Collisional dynamics of symmetric two-dimensional quantum droplets

TL;DR

This paper investigates the collision dynamics of symmetric two-dimensional quantum droplets, revealing oscillation behaviors, separation thresholds, and stability conditions through extended Gross-Pitaevskii simulations.

Contribution

It introduces a detailed analysis of droplet collisions including shape oscillations, separation criteria, and stability peaks, with a focus on the effects of logarithmic corrections in the interaction.

Findings

Quadrupole oscillation period is independent of incident momentum for small droplets.

Droplets can separate into multiple fragments at higher collision energies.

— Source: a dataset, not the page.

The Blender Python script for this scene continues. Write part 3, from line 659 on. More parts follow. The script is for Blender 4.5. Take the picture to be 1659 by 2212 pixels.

A stability peak at N_c ≈ 48 indicates the critical particle number for droplet existence.

Abstract

The collisional dynamics of two symmetric droplets with equal intraspecies scattering lengths and particle number density for each component is studied by solving the corresponding extended Gross-Pitaevskii equation in two dimensions by including a logarithmic correction term in the usual contact interaction. We find the merging droplet after collision experiences a quadrupole oscillation in its shape and the oscillation period is found to be independent of the incidental momentum for small droplets. With increasing collision momentum the colliding droplets may separate into two, or even more, and finally into small pieces of droplets. For these dynamical phases, we manage to present boundaries determined by the remnant particle number in the central area and the damped oscillation of the quadrupole mode. A stability peak for the existence of droplets emerges at the critical particle number $N_c \simeq 48$ for the quasi-Gaussian and flat-top shapes of the droplets.